**Task to carry out**
Find each line that has the string "This" and give the total, with nothing else.

**Given information**
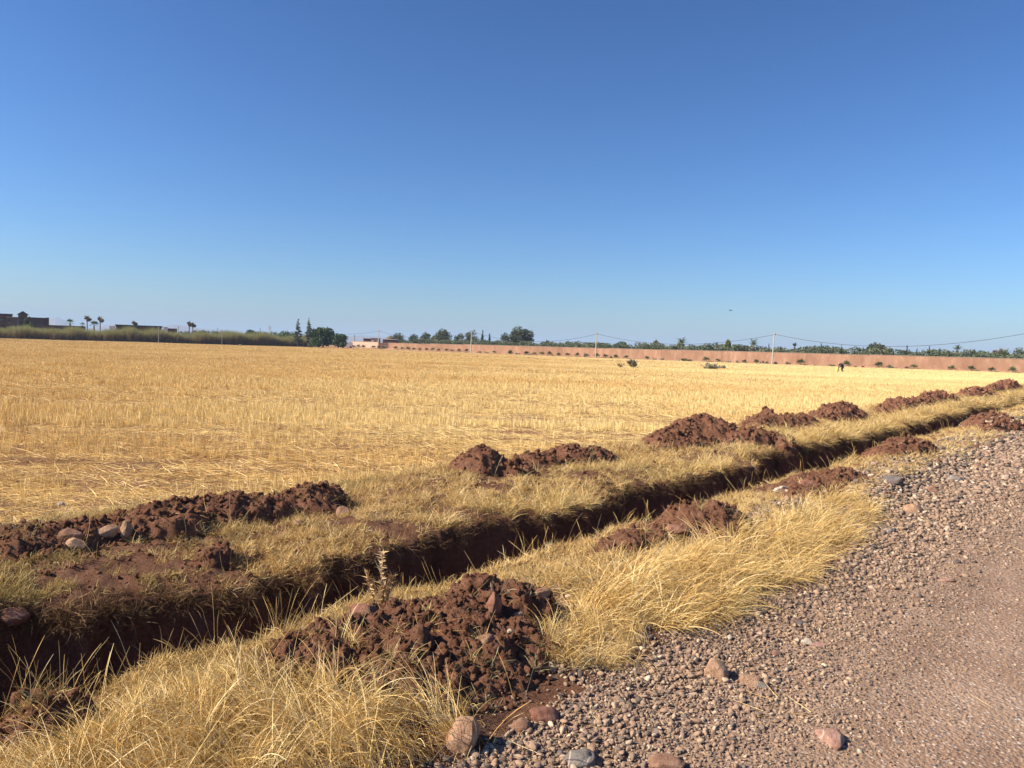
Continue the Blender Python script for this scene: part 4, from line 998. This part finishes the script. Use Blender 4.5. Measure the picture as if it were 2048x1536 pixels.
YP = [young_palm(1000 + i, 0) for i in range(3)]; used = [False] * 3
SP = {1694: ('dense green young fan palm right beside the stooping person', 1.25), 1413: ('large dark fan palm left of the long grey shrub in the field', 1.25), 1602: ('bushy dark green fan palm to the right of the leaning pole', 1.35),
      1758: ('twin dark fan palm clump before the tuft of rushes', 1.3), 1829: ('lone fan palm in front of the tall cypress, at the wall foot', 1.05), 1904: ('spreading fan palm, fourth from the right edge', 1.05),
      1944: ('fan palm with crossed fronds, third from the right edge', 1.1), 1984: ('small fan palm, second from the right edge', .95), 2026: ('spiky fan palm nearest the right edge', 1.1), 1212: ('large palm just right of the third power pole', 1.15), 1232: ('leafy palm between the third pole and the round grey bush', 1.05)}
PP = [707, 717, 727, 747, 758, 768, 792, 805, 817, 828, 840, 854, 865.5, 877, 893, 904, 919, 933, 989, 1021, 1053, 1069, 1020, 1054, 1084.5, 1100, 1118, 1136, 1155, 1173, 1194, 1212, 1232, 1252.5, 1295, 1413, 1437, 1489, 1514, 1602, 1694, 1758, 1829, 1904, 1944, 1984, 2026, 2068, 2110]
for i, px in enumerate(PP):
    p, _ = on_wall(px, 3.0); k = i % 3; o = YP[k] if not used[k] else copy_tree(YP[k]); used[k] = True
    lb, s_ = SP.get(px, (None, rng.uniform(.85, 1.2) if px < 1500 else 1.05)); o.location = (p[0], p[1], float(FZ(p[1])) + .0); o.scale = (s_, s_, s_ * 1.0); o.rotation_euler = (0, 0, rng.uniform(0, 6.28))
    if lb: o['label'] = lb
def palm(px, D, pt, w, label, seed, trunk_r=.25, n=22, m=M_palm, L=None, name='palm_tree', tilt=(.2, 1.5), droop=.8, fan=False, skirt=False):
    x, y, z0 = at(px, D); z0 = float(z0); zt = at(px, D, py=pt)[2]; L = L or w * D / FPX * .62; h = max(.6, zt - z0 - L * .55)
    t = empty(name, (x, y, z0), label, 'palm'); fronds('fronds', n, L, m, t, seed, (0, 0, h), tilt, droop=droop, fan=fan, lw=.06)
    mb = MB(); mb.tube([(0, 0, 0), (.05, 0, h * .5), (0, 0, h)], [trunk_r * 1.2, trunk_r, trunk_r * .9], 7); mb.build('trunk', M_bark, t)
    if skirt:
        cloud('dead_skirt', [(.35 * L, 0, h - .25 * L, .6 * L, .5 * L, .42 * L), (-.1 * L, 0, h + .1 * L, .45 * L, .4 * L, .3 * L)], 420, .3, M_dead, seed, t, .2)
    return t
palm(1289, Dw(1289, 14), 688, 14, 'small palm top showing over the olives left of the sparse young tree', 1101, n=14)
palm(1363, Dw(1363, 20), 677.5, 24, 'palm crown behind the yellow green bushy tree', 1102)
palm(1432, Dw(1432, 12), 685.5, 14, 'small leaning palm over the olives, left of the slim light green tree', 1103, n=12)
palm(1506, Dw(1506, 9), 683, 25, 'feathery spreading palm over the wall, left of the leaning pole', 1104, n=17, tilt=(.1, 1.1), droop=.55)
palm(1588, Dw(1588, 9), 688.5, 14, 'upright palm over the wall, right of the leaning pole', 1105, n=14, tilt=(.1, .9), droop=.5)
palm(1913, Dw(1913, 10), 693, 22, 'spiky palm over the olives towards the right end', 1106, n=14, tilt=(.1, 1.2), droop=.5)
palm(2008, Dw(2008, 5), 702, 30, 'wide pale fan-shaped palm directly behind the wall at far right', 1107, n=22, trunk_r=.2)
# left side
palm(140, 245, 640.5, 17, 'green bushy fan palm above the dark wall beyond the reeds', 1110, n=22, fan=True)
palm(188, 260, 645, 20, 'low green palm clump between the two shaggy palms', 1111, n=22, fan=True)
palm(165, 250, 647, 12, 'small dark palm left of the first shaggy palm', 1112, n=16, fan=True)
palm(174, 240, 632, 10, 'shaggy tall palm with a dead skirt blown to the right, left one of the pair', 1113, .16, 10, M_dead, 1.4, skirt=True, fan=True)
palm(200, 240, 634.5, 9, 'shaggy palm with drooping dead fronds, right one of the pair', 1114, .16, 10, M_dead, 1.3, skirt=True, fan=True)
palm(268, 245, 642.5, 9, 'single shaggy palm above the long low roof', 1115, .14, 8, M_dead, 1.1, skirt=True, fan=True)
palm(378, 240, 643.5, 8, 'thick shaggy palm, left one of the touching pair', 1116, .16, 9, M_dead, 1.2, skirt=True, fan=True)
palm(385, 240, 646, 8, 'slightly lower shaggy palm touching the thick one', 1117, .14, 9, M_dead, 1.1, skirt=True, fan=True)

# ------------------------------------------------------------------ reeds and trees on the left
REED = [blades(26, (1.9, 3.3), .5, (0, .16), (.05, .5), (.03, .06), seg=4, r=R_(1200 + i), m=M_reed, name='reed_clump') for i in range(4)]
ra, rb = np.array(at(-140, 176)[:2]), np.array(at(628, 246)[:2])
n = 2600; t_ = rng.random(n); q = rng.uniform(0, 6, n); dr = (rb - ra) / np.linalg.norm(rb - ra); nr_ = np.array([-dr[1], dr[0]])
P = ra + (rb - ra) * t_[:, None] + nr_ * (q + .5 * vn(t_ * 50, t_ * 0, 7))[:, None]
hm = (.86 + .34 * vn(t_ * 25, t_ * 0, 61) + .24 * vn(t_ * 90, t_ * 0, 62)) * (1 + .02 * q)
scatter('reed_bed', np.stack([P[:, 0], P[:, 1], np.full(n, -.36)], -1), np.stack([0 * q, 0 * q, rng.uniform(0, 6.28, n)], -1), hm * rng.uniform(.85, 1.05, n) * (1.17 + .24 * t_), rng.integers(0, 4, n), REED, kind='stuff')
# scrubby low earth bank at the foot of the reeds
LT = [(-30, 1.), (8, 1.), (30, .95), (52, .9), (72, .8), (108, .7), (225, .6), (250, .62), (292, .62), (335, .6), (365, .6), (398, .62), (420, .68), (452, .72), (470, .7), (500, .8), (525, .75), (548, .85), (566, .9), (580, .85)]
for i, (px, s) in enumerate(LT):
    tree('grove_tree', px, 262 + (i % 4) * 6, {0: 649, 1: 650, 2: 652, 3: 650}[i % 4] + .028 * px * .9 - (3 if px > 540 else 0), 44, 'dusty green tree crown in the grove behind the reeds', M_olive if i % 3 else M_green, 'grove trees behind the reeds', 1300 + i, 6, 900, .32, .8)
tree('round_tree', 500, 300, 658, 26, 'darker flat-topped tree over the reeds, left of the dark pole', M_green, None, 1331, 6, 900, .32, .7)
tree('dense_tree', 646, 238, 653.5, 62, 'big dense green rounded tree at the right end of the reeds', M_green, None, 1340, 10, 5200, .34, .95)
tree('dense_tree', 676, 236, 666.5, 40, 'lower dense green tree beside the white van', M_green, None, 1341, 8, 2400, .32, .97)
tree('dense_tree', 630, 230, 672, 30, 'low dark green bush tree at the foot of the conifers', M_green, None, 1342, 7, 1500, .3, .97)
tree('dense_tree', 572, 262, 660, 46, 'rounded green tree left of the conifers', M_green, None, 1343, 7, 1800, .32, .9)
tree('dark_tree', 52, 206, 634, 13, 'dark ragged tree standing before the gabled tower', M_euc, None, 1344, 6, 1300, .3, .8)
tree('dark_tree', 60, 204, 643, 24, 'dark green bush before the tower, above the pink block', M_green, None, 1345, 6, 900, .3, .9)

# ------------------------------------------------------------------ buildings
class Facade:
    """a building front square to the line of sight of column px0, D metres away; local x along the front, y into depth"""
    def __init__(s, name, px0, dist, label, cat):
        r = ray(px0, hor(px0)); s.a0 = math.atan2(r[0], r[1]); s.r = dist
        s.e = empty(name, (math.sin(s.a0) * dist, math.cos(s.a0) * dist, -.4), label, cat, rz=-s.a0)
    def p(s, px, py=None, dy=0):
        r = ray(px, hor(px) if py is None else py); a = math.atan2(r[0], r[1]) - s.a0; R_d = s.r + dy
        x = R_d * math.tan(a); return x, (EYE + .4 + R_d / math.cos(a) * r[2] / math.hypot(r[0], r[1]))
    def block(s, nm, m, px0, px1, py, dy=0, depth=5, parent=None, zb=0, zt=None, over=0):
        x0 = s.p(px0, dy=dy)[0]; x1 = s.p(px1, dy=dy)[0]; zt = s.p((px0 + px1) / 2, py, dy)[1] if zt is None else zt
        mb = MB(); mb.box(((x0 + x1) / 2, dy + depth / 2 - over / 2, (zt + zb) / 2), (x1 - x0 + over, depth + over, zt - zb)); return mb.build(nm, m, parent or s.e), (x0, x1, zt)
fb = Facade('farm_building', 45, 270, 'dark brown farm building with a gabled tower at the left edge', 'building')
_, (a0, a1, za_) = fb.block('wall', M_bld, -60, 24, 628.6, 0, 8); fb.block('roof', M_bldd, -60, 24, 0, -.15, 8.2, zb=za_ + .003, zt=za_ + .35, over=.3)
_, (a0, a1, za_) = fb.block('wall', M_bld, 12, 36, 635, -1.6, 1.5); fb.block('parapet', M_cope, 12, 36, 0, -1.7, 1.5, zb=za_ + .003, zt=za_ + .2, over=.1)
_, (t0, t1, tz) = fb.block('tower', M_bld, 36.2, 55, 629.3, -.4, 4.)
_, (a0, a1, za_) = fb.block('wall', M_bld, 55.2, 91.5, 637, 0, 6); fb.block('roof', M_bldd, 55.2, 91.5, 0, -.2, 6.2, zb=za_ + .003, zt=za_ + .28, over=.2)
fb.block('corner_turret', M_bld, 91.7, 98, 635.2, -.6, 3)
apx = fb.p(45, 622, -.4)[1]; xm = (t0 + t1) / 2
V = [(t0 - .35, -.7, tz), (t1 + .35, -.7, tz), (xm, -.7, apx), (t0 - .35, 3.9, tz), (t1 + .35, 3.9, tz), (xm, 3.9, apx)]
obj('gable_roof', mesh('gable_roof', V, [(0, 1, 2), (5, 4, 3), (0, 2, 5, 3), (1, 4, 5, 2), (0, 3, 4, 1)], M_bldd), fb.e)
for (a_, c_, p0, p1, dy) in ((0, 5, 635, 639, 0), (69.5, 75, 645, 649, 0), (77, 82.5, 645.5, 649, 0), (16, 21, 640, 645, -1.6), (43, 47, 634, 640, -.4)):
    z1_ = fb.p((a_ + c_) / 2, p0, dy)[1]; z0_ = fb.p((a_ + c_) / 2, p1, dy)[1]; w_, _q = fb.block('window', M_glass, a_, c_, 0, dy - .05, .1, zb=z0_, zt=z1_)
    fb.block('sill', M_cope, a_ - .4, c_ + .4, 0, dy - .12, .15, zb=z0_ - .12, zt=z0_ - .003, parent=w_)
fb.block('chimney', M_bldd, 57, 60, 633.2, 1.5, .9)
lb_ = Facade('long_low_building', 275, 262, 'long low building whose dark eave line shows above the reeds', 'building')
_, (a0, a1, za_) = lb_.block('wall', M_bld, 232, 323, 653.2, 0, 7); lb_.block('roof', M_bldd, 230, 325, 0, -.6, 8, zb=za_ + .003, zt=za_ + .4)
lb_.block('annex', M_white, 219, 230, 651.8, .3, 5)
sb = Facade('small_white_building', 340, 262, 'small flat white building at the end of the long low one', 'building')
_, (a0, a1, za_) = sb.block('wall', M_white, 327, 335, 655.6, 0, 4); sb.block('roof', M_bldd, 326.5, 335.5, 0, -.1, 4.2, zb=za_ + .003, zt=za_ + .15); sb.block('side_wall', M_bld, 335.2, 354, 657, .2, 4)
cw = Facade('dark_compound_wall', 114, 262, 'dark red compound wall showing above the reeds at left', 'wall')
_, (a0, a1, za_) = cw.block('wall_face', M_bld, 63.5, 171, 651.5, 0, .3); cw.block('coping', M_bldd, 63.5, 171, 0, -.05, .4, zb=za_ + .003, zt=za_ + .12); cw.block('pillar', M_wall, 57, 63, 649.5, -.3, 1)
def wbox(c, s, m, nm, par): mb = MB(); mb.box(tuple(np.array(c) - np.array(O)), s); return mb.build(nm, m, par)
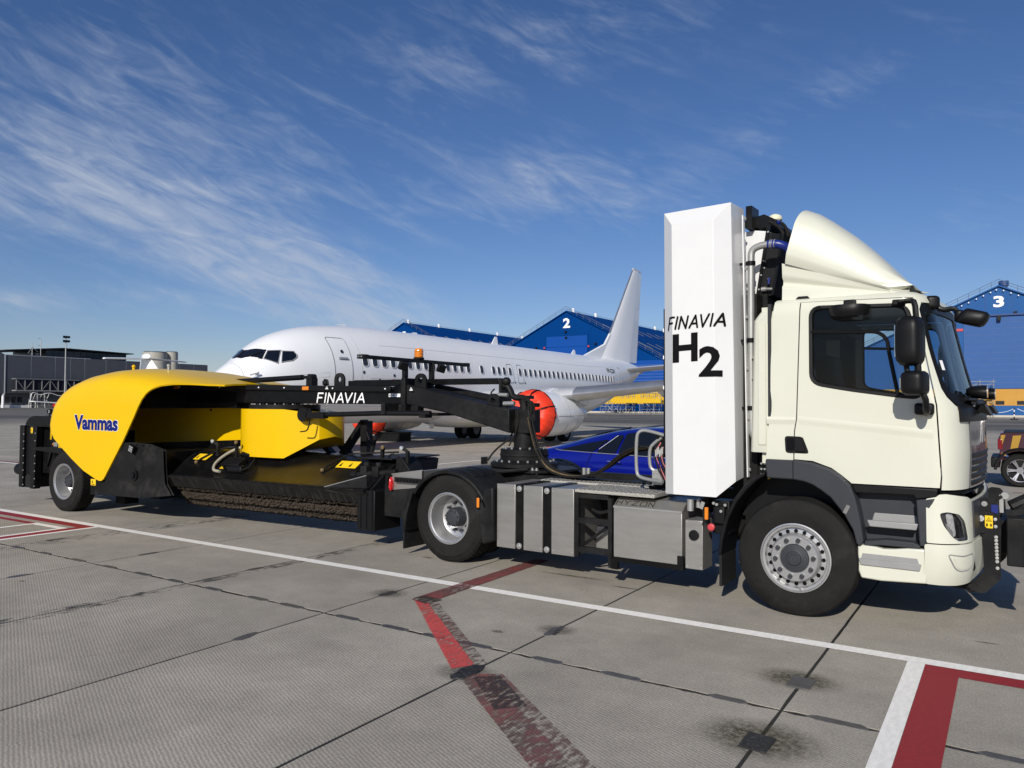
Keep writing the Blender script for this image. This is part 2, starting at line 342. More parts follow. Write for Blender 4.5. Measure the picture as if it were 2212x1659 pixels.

**Solution**
2